##### DATA EXCERPT #####
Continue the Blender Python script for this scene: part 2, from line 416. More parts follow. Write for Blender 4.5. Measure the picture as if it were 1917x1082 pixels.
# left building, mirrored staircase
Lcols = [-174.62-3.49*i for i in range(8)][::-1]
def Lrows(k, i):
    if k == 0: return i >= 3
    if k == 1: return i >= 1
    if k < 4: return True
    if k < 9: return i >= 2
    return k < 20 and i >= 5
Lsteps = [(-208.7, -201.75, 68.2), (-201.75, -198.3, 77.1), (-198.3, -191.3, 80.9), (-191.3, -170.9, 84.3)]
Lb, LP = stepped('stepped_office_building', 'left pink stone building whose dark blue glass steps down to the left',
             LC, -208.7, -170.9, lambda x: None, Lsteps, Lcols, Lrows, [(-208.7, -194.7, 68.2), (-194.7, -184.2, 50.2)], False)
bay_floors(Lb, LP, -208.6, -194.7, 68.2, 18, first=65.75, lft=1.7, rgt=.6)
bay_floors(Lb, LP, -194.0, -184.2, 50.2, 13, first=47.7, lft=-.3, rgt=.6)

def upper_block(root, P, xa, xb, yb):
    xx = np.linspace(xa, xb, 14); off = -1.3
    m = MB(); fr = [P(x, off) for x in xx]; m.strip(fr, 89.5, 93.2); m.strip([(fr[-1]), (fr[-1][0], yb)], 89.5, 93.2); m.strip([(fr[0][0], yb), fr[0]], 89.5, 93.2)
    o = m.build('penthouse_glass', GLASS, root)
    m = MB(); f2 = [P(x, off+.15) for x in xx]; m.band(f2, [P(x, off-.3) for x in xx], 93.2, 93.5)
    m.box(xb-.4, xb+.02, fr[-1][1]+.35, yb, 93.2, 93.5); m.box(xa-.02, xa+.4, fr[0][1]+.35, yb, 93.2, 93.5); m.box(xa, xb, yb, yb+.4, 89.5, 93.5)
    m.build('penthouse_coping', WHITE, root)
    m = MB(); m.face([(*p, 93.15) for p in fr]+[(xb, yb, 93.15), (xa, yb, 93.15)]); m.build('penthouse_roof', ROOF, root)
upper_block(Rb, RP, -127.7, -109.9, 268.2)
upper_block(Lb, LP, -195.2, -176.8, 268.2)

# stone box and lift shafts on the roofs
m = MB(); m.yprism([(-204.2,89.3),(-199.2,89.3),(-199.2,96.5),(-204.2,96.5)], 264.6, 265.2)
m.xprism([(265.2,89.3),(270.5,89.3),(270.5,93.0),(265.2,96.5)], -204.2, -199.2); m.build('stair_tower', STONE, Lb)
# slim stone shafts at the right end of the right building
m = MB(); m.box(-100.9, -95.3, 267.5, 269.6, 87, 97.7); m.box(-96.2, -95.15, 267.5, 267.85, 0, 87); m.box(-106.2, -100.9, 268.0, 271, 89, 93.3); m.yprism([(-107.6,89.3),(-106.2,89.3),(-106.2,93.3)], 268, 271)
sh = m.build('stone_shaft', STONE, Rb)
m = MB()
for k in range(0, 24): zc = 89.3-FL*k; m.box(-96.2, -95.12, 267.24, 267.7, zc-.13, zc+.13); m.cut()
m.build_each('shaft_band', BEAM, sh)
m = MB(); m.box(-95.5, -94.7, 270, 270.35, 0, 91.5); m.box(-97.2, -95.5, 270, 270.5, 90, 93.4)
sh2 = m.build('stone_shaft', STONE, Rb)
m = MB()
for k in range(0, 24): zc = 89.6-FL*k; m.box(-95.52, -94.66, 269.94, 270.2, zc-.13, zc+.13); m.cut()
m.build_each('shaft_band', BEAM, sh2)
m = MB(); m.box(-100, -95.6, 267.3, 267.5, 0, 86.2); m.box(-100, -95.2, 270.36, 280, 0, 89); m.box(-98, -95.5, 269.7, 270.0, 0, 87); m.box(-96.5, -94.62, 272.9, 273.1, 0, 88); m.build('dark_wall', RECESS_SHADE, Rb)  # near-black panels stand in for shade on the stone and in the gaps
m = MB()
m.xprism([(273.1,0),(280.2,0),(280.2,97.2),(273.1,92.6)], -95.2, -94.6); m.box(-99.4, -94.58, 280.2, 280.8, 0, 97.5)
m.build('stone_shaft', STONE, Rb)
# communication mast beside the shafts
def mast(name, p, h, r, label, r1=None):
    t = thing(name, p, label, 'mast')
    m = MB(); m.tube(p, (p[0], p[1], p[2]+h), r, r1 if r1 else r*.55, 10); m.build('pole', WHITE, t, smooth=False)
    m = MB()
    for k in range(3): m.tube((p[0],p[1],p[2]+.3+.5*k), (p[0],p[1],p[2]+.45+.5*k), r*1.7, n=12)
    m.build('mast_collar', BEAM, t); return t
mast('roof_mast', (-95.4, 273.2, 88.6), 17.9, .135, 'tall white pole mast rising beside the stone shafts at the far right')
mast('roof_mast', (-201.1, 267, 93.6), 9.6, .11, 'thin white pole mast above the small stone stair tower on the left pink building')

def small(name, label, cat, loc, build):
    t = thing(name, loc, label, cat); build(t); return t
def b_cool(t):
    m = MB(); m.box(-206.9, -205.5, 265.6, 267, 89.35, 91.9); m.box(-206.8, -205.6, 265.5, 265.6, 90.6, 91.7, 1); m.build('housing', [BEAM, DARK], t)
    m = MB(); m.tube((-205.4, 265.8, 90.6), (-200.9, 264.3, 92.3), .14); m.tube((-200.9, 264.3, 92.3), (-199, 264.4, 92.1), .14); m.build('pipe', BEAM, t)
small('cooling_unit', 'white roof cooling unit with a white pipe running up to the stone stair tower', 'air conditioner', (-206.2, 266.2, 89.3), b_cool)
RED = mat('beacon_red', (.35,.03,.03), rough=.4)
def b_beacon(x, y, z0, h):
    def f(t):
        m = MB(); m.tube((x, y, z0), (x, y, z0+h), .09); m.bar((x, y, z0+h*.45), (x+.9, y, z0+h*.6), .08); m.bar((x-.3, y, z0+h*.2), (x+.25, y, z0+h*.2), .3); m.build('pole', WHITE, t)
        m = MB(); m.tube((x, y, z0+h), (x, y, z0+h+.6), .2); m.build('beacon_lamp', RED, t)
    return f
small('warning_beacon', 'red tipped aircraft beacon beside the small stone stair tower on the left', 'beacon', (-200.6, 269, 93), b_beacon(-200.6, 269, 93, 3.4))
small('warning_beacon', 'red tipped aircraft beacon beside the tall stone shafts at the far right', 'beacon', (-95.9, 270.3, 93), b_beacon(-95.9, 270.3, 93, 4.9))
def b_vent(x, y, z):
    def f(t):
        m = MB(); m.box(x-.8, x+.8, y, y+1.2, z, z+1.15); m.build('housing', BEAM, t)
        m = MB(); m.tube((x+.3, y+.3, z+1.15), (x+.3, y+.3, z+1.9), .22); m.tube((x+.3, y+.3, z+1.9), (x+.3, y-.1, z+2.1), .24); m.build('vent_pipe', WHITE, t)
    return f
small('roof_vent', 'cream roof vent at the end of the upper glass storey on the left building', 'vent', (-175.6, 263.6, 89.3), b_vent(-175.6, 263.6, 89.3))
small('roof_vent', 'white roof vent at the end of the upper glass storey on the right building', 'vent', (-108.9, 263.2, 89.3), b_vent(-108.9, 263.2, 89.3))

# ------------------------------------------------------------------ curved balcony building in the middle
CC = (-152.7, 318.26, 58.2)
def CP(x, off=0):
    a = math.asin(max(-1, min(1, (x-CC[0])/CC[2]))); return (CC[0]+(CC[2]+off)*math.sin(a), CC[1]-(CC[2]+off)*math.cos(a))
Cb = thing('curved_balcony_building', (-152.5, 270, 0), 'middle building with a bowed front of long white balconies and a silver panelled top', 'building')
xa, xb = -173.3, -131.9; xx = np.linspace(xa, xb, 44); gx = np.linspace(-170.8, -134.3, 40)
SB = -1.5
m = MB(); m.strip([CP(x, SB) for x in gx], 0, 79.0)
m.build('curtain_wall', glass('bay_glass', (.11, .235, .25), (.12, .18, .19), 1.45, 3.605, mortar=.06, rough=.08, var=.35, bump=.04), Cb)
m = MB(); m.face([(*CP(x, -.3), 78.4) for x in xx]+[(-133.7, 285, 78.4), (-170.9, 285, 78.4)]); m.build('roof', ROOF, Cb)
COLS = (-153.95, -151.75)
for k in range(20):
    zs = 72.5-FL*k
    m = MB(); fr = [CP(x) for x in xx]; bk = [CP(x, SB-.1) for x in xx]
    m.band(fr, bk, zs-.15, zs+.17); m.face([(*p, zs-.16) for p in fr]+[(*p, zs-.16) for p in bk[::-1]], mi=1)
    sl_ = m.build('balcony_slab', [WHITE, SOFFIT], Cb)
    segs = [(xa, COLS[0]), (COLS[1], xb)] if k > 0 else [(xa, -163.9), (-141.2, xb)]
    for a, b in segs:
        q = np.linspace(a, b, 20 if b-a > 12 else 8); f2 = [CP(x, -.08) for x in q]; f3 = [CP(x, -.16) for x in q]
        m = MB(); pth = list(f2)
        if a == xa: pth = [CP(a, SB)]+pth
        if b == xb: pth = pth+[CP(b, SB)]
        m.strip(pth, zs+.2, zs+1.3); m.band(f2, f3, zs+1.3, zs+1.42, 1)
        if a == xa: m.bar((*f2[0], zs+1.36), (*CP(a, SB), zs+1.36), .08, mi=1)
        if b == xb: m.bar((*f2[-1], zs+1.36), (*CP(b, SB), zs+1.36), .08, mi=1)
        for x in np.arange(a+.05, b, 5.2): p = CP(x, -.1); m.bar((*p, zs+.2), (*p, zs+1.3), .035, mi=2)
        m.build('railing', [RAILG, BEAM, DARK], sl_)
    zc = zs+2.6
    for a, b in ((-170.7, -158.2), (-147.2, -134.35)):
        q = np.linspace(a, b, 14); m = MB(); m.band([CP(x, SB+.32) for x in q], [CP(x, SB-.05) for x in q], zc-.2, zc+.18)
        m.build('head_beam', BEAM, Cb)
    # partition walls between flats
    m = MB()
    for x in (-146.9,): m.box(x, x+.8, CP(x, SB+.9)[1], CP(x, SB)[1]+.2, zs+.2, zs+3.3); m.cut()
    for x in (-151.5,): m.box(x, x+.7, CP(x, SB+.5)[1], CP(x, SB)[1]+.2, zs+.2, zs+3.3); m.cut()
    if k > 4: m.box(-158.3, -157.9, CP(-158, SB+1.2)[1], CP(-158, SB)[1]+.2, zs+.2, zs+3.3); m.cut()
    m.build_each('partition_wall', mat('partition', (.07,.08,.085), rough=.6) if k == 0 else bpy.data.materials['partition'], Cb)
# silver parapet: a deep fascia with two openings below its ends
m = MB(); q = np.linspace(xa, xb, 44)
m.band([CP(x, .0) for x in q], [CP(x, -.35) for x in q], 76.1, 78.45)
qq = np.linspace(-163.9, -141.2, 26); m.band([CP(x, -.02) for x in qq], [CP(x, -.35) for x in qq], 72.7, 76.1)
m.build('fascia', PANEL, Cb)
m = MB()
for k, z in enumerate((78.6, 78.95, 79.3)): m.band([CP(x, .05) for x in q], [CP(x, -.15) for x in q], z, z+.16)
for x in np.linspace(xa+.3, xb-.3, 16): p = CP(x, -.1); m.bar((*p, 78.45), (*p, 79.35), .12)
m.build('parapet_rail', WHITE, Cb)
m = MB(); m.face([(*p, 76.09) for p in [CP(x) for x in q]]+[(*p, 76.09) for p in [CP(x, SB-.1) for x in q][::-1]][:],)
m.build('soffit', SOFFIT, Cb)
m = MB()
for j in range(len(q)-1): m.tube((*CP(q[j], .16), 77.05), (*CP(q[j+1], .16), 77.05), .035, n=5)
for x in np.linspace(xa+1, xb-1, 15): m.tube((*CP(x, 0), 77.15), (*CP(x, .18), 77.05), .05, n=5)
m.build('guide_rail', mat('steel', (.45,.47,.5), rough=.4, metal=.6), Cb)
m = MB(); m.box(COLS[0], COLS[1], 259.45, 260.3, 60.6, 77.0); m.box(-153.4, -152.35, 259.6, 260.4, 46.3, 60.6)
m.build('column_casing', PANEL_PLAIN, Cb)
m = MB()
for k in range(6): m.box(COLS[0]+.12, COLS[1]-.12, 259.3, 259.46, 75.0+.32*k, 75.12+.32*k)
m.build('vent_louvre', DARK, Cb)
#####
TASK DESCRIPTION: Produce the lines from the top of the listing through the "upper_block(Lb, LP, -195.2, -176.8, 268.2)" line exactly as they appear, with no additional output.

THE OUTPUT:
Continue the Blender Python script for this scene: part 2, from line 416. More parts follow. Write for Blender 4.5. Measure the picture as if it were 1917x1082 pixels.
# left building, mirrored staircase
Lcols = [-174.62-3.49*i for i in range(8)][::-1]
def Lrows(k, i):
    if k == 0: return i >= 3
    if k == 1: return i >= 1
    if k < 4: return True
    if k < 9: return i >= 2
    return k < 20 and i >= 5
Lsteps = [(-208.7, -201.75, 68.2), (-201.75, -198.3, 77.1), (-198.3, -191.3, 80.9), (-191.3, -170.9, 84.3)]
Lb, LP = stepped('stepped_office_building', 'left pink stone building whose dark blue glass steps down to the left',
             LC, -208.7, -170.9, lambda x: None, Lsteps, Lcols, Lrows, [(-208.7, -194.7, 68.2), (-194.7, -184.2, 50.2)], False)
bay_floors(Lb, LP, -208.6, -194.7, 68.2, 18, first=65.75, lft=1.7, rgt=.6)
bay_floors(Lb, LP, -194.0, -184.2, 50.2, 13, first=47.7, lft=-.3, rgt=.6)

def upper_block(root, P, xa, xb, yb):
    xx = np.linspace(xa, xb, 14); off = -1.3
    m = MB(); fr = [P(x, off) for x in xx]; m.strip(fr, 89.5, 93.2); m.strip([(fr[-1]), (fr[-1][0], yb)], 89.5, 93.2); m.strip([(fr[0][0], yb), fr[0]], 89.5, 93.2)
    o = m.build('penthouse_glass', GLASS, root)
    m = MB(); f2 = [P(x, off+.15) for x in xx]; m.band(f2, [P(x, off-.3) for x in xx], 93.2, 93.5)
    m.box(xb-.4, xb+.02, fr[-1][1]+.35, yb, 93.2, 93.5); m.box(xa-.02, xa+.4, fr[0][1]+.35, yb, 93.2, 93.5); m.box(xa, xb, yb, yb+.4, 89.5, 93.5)
    m.build('penthouse_coping', WHITE, root)
    m = MB(); m.face([(*p, 93.15) for p in fr]+[(xb, yb, 93.15), (xa, yb, 93.15)]); m.build('penthouse_roof', ROOF, root)
upper_block(Rb, RP, -127.7, -109.9, 268.2)
upper_block(Lb, LP, -195.2, -176.8, 268.2)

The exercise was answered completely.